* _Problem_:
Find each line containing the string "pixels". Copy it.

start Given material

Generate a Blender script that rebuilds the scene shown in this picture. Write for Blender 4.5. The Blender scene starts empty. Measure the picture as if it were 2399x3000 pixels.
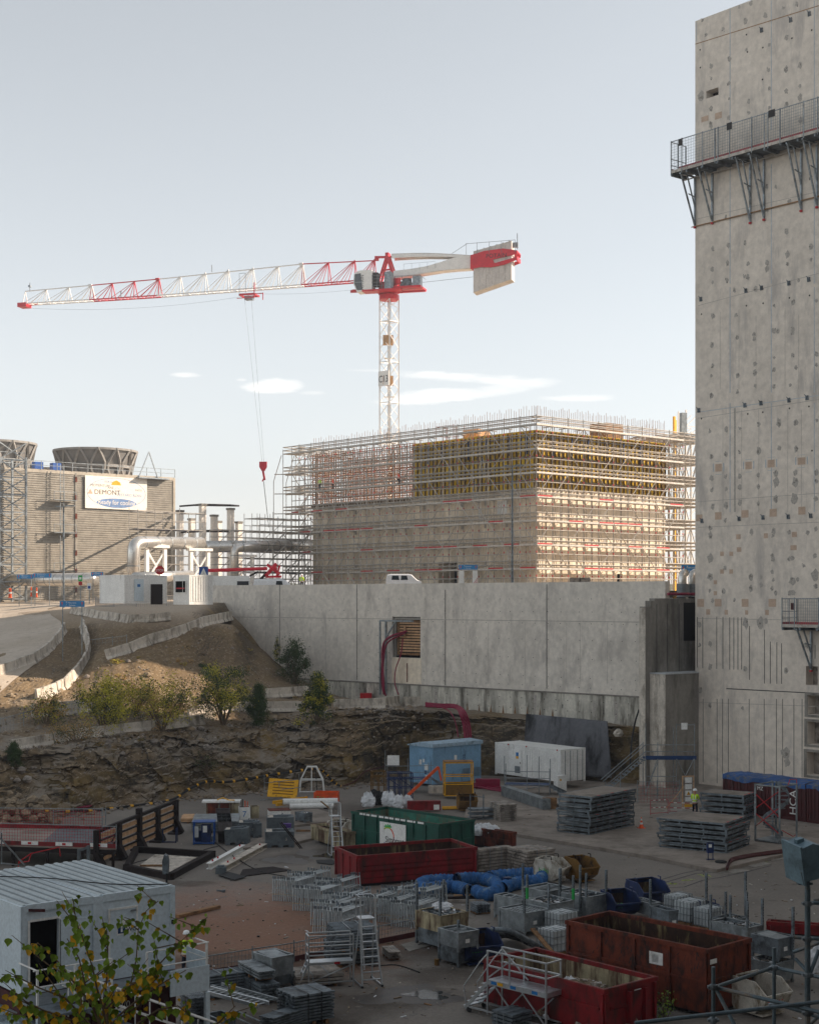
import bpy, math, random
from mathutils import Vector, Matrix, noise
R_ = math.radians
scene = bpy.context.scene
C = scene.collection
# ---------------------------------------------------------------- camera, sky, sun, exposure
F, H, HY, CX = 4400.0, 15.0, 1755.0, 1200.0      # focal length in photo pixels, eye height, horizon row, centre column
cd = bpy.data.cameras.new('camera'); cam = bpy.data.objects.new('camera', cd); C.objects.link(cam)
cd.sensor_fit = 'HORIZONTAL'; cd.sensor_width = 24.0; cd.lens = 24.0 * F / 2399
cd.shift_y = (HY - 1500.0) / 2399; cd.clip_start = .5; cd.clip_end = 5000
cam.location = (0, 0, H); cam.rotation_euler = (R_(90), 0, 0)
scene.camera = cam
SUN = Vector((1, .12, .56)).normalized()
sl = bpy.data.lights.new('sun', 'SUN'); so = bpy.data.objects.new('sun', sl); C.objects.link(so)
sl.energy = 5.0; sl.angle = R_(.5); sl.color = (1, .83, .67)
so.rotation_euler = SUN.to_track_quat('Z', 'Y').to_euler(); so.location = (200, 20, 150)
w = bpy.data.worlds.new('World'); scene.world = w; w.use_nodes = True
nt = w.node_tree; nt.nodes.clear(); N = nt.nodes.new; L = nt.links.new
sky = N('ShaderNodeTexSky'); sky.sky_type = 'NISHITA'; sky.sun_disc = False
sky.sun_elevation = math.asin(SUN.z); sky.sun_rotation = math.atan2(SUN.x, SUN.y)
sky.air_density = 1.0; sky.dust_density = .8; sky.ozone_density = 1.2; sky.altitude = 300
hs = N('ShaderNodeHueSaturation'); hs.inputs['Hue'].default_value = .485; hs.inputs['Saturation'].default_value = .26; L(sky.outputs[0], hs.inputs['Color'])
bg = N('ShaderNodeBackground'); bg.inputs[1].default_value = .105
out = N('ShaderNodeOutputWorld'); L(bg.outputs[0], out.inputs[0])
def mth(op, a, b=None, clamp=False):
    n = N('ShaderNodeMath'); n.operation = op; n.use_clamp = clamp
    for i, x in enumerate((a, b)):
        if x is None: continue
        if isinstance(x, (int, float)): n.inputs[i].default_value = x
        else: L(x, n.inputs[i])
    return n.outputs[0]
tc = N('ShaderNodeTexCoord'); sp = N('ShaderNodeSeparateXYZ'); L(tc.outputs['Generated'], sp.inputs[0])
uu = mth('DIVIDE', sp.outputs[0], mth('MAXIMUM', sp.outputs[1], .01)); vv = mth('DIVIDE', sp.outputs[2], mth('MAXIMUM', sp.outputs[1], .01))
cmb = N('ShaderNodeCombineXYZ'); L(uu, cmb.inputs[0]); L(mth('MULTIPLY', vv, 4.5), cmb.inputs[1])
nz = N('ShaderNodeTexNoise'); nz.inputs['Scale'].default_value = 16; nz.inputs['Detail'].default_value = 7; nz.inputs['Roughness'].default_value = .62
L(cmb.outputs[0], nz.inputs['Vector'])
tot = None
for (px, py, sx, sy, k, tilt) in ((545,1098,48,8,.75,.05),(805,1130,88,21,1.1,0),(708,1112,20,6,.7,0),(1400,1108,230,16,.8,.06),(1290,1158,190,21,1.0,-.05),
                            (1560,1118,90,17,.6,-.03),(1470,1140,120,18,.6,-.12),(1700,1166,125,13,.75,0),(1080,1085,90,5,.35,0),(920,1150,40,6,.3,0)):
    du = mth('SUBTRACT', uu, (px-CX)/F); dv = mth('SUBTRACT', mth('SUBTRACT', vv, (HY-py)/F), mth('MULTIPLY', du, -tilt))
    a = mth('DIVIDE', du, sx/F); b = mth('DIVIDE', dv, sy/F)
    r = mth('ADD', mth('MULTIPLY', a, a), mth('MULTIPLY', b, b))
    e = mth('MULTIPLY', mth('MULTIPLY', mth('SUBTRACT', 1.15, mth('SUBTRACT', mth('MULTIPLY', r, 1.0), mth('MULTIPLY', mth('SUBTRACT', nz.outputs[0], .5), 5.0))), .55, True), k, True)
    tot = e if tot is None else mth('MAXIMUM', tot, e)
front = mth('GREATER_THAN', sp.outputs[1], .1)
cm = mth('MULTIPLY', mth('MULTIPLY', tot, front), .8)
mx = N('ShaderNodeMix'); mx.data_type = 'RGBA'; L(cm, mx.inputs[0]); L(hs.outputs[0], mx.inputs[6]); mx.inputs[7].default_value = (8.2, 7.9, 7.5, 1)
L(mx.outputs[2], bg.inputs[0])
vs = scene.view_settings; vs.view_transform = 'Standard'; vs.look = 'None'; vs.exposure = 0.82; vs.gamma = 1; vs.use_curve_mapping = False
scene.render.engine = 'CYCLES'; scene.cycles.max_bounces = 6; scene.cycles.diffuse_bounces = 3; scene.cycles.glossy_bounces = 3; scene.cycles.transparent_max_bounces = 8
# ---------------------------------------------------------------- helpers
def P(px, py, z=0.0):
    D = (H-z)*F/(py-HY); return Vector(((px-CX)*D/F, D, z))
def PD(px, py, D): return Vector(((px-CX)*D/F, D, H-(py-HY)*D/F))
def lin(h):
    if not isinstance(h, str): return tuple(h) + (1,)
    h = h.lstrip('#'); r = []
    for i in (0, 2, 4):
        c = int(h[i:i+2], 16)/255; r.append(c/12.92 if c <= .04045 else ((c+.055)/1.055)**2.4)
    return tuple(r) + (1,)
MATS = {}
def M(name, col, rough=.75, metal=0.0, var=.22, scale=1.2, dirt=None, amt=.35, dscale=2.0, streak=1.0, bump=.0, bscale=18, spec=.35, wav=None):
    m = bpy.data.materials.new(name); m.use_nodes = True; MATS[name] = m
    t = m.node_tree; n = t.nodes.new; l = t.links.new; bs = t.nodes['Principled BSDF']
    bs.inputs['Roughness'].default_value = rough; bs.inputs['Metallic'].default_value = metal
    try: bs.inputs['Specular IOR Level'].default_value = spec
    except Exception: pass
    g = n('ShaderNodeNewGeometry'); c = lin(col)
    def noi(sc, det, mp=None, ro=.6):
        x = n('ShaderNodeTexNoise'); x.inputs['Scale'].default_value = sc; x.inputs['Detail'].default_value = det; x.inputs['Roughness'].default_value = ro
        if mp:
            q = n('ShaderNodeMapping'); q.inputs['Scale'].default_value = mp; l(g.outputs['Position'], q.inputs[0]); l(q.outputs[0], x.inputs['Vector'])
        else: l(g.outputs['Position'], x.inputs['Vector'])
        return x.outputs[0]
    def ramp(f, a, b, ca, cb):
        r = n('ShaderNodeValToRGB'); r.color_ramp.elements[0].position = a; r.color_ramp.elements[1].position = b
        r.color_ramp.elements[0].color = ca; r.color_ramp.elements[1].color = cb; l(f, r.inputs[0]); return r.outputs[0]
    dk = tuple(x*(1-var) for x in c[:3]) + (1,); lt = tuple(min(.95, x*(1+var)) for x in c[:3]) + (1,)
    cur = ramp(noi(scale, 6), .36, .64, dk, lt)
    fine = ramp(noi(scale*9, 4), .3, .7, (.86, .86, .86, 1), (1.12, 1.12, 1.12, 1))
    mm = n('ShaderNodeMix'); mm.data_type = 'RGBA'; mm.blend_type = 'MULTIPLY'; mm.inputs[0].default_value = 1; l(cur, mm.inputs[6]); l(fine, mm.inputs[7]); cur = mm.outputs[2]
    if dirt is not None:
        f = ramp(noi(dscale, 8, (1, 1, 1/streak), .7), .62-amt*.35, .74-amt*.25, (0, 0, 0, 1), (1, 1, 1, 1))
        m2 = n('ShaderNodeMix'); m2.data_type = 'RGBA'; l(f, m2.inputs[0]); l(cur, m2.inputs[6]); m2.inputs[7].default_value = lin(dirt); cur = m2.outputs[2]
    l(cur, bs.inputs['Base Color'])
    hsrc = None
    if bump: hsrc = noi(bscale, 6)
    if hsrc is not None:
        b = n('ShaderNodeBump'); b.inputs['Strength'].default_value = bump; b.inputs['Distance'].default_value = .05; l(hsrc, b.inputs['Height']); l(b.outputs[0], bs.inputs['Normal'])
    return m
def BX(x0, y0, z0, x1, y1, z1):
    return [(x0,y0,z0),(x1,y0,z0),(x1,y1,z0),(x0,y1,z0),(x0,y0,z1),(x1,y0,z1),(x1,y1,z1),(x0,y1,z1)]
BF = [(0,3,2,1),(4,5,6,7),(0,1,5,4),(1,2,6,5),(2,3,7,6),(3,0,4,7)]
class MB:
    def __init__(s, mat=None): s.v = []; s.f = []; s.mi = []; s.m = []; s.c = 0; s.X = None; s.sm = False; s.mat(mat or 'steel')
    def mat(s, n):
        if n not in s.m: s.m.append(n)
        s.c = s.m.index(n); return s
    def add(s, vs, fs):
        o = len(s.v)
        if s.X is not None: vs = [s.X @ Vector(a) for a in vs]
        s.v.extend([tuple(a) for a in vs]); s.f.extend([tuple(i+o for i in q) for q in fs]); s.mi.extend([s.c]*len(fs)); return s
    def box(s, x0, y0, z0, x1, y1, z1):
        if x0 > x1: x0, x1 = x1, x0
        if y0 > y1: y0, y1 = y1, y0
        if z0 > z1: z0, z1 = z1, z0
        return s.add(BX(x0,y0,z0,x1,y1,z1), BF)
    def bar(s, p, q, w, h=None):
        p = Vector(p); q = Vector(q); h = h or w; d = (q-p)
        if d.length < 1e-6: return s
        d.normalize(); up = Vector((0,0,1)) if abs(d.z) < .95 else Vector((1,0,0))
        a = d.cross(up).normalized()*w/2; b = a.cross(d).normalized()*h/2
        return s.add([p-a-b, p+a-b, p+a+b, p-a+b, q-a-b, q+a-b, q+a+b, q-a+b], [(0,1,2,3),(7,6,5,4),(0,4,5,1),(1,5,6,2),(2,6,7,3),(3,7,4,0)])
    def tube(s, p, q, r, n=5): return s.path([p, q], r, n)
    def path(s, pts, r, n=6, cap=True, close=False):
        pts = [Vector(p) for p in pts]; V = []; Fc = []; k = len(pts); pa = None
        for i, p in enumerate(pts):
            d = (pts[min(i+1, k-1)]-pts[max(i-1, 0)])
            if d.length < 1e-7: d = Vector((0,0,1))
            d.normalize()
            if pa is None:
                up = Vector((0,0,1)) if abs(d.z) < .9 else Vector((1,0,0)); a = d.cross(up).normalized()
            else:
                a = pa-d*pa.dot(d); a = a.normalized() if a.length > 1e-5 else d.orthogonal().normalized()
            pa = a; b = d.cross(a); rr = r[i] if isinstance(r, (list, tuple)) else r
            V += [p+a*math.cos(2*math.pi*j/n)*rr+b*math.sin(2*math.pi*j/n)*rr for j in range(n)]
        for i in range(k-1):
            for j in range(n): Fc.append((i*n+j, i*n+(j+1) % n, (i+1)*n+(j+1) % n, (i+1)*n+j))
        if cap: Fc += [tuple(reversed(range(n))), tuple(range((k-1)*n, k*n))]
        return s.add(V, Fc)
    def ext(s, pts, vec):
        pts = [Vector(p) for p in pts]; vec = Vector(vec); n = len(pts)
        return s.add(pts+[p+vec for p in pts], [tuple(reversed(range(n))), tuple(range(n, 2*n))]+[(i, (i+1) % n, n+(i+1) % n, n+i) for i in range(n)])
    def face(s, pts): return s.add(pts, [tuple(range(len(pts)))])
    def lathe(s, prof, n=12, c=(0,0,0), cap=True):
        V = [(c[0]+r*math.cos(2*math.pi*j/n), c[1]+r*math.sin(2*math.pi*j/n), c[2]+z) for r, z in prof for j in range(n)]; Fc = []
        for i in range(len(prof)-1):
            for j in range(n): Fc.append((i*n+j, i*n+(j+1) % n, (i+1)*n+(j+1) % n, (i+1)*n+j))
        if cap: Fc += [tuple(reversed(range(n))), tuple(range((len(prof)-1)*n, len(prof)*n))]
        return s.add(V, Fc)
    def hollow(s, x0, y0, z0, x1, y1, z1, t, mi=None, floor=True):
        c = s.m[s.c]
        s.box(x0,y0,z0,x1,y0+t,z1).box(x0,y1-t,z0,x1,y1,z1).box(x0,y0+t,z0,x0+t,y1-t,z1).box(x1-t,y0+t,z0,x1,y1-t,z1)
        if mi:
            s.mat(mi); e = t+.004
            s.box(x0+t, y0+t, z0+.1, x0+e, y1-t, z1-.02).box(x1-e, y0+t, z0+.1, x1-t, y1-t, z1-.02).box(x0+e, y0+t, z0+.1, x1-e, y0+e, z1-.02).box(x0+e, y1-e, z0+.1, x1-e, y1-t, z1-.02)
        if floor: s.box(x0+t+.004, y0+t+.004, z0+.02, x1-t-.004, y1-t-.004, z0+.09)
        return s.mat(c)
    def build(s, name, par=None, smooth=None, label=None, **k):
        me = bpy.data.meshes.new(name); me.from_pydata(s.v, [], s.f)
        for m in s.m: me.materials.append(MATS[m])
        me.polygons.foreach_set('material_index', s.mi)
        if smooth or s.sm: me.polygons.foreach_set('use_smooth', [True]*len(s.f))
        me.update(); o = bpy.data.objects.new(name, me); C.objects.link(o)
        if par is not None: o.parent = par
        if label: o['label'] = label
        return props(o, **k)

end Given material

* _Output of the task_:
Generate a Blender script that rebuilds the scene shown in this picture. Write for Blender 4.5. The Blender scene starts empty. Measure the picture as if it were 2399x3000 pixels.
F, H, HY, CX = 4400.0, 15.0, 1755.0, 1200.0      # focal length in photo pixels, eye height, horizon row, centre column